Na avaliação do secretário estadual do Turismo do Rio de Janeiro, Gustavo Tutuca, a proposta de concorrência foi imposta sem uma construção conjunta com as esferas estaduais e municipais do Rio de Janeiro. Além do impacto nos voos internacionais e nas conexões domésticas, ele acredita que haverá reflexo no transporte de cargas.
— O transporte de cargas feito no aeroporto do Galeão hoje é um transporte feito, na sua grande maioria, em torno de 90%, na barriga dos aviões, e não por voos exclusivamente cargueiros que vão para o aeroporto do Galeão. Então, também com o esvaziamento dos voos internacionais, nós teremos uma grande diminuição do transporte de cargas para o aeroporto do estado do Rio de Janeiro, o que vai ser um grande gargalo para o nosso desenvolvimento econômico.
Por sua vez, o subsecretário de Planejamento da Infraestrutura Nacional no Ministério da Economia, Fabiano Mezadre, defendeu o edital.
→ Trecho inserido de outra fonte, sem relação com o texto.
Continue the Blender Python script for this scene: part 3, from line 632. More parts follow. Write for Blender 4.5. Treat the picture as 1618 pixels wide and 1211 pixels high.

Ele afirmou que isso não deveria ser motivo de preocupação. Segundo Mezadre, o Santos Dumont e o Galeão são dois aeroportos com um volume grande de passageiros e com vocações diferenciadas.
— Os dois terminais têm operações muito distintas, um na ponte aérea (o Santos Dumont), muito ligado ao aeroporto de Congonhas, que também está deslocado de um outro aeroporto semelhante ao Galeão, o Aeroporto de Guarulhos. Então eles têm vocações bem distintas. Não vemos muito problema quanto a eles poderem concorrer entre si; eles têm nichos diferentes.
O diretor da Agência Nacional de Aviação Civil (Anac), Tiago Sousa Pereira, argumentou que o edital prioriza investimentos em infraestrutura, como ampliação de pista e faixas, entre outros, para garantir mais segurança a empresas e passageiros.
Também defenderam o edital os representantes das empresas aéreas. Segundo eles, o aporte resultante da concessão vai possibilitar a ampliação de investimentos e a oferta de mais voos domésticos, sem comprometer o que já é oferecido no Galeão.
— A gente defende que a operação internacional deve ficar limitada a Galeão e Guarulhos, que a gente não deveria ter uma operação internacional nos aeroportos Santos Dumont e Congonhas. No entanto, quando a gente fala de operação doméstica, a gente entende que já existe uma limitação natural pelo próprio comprimento de pista, pelas aeronaves, pelo alcance das aeronaves que a gente consegue colocar nesses aeroportos. Então, naturalmente, eu não consigo operar todo um leque de rotas que a gente consegue operar no Galeão no aeroporto de Santos Dumont — disse a coordenadora de Negócios Aeroportuários da Companhia Aérea LATAM Brasil, Priscilla Yugue.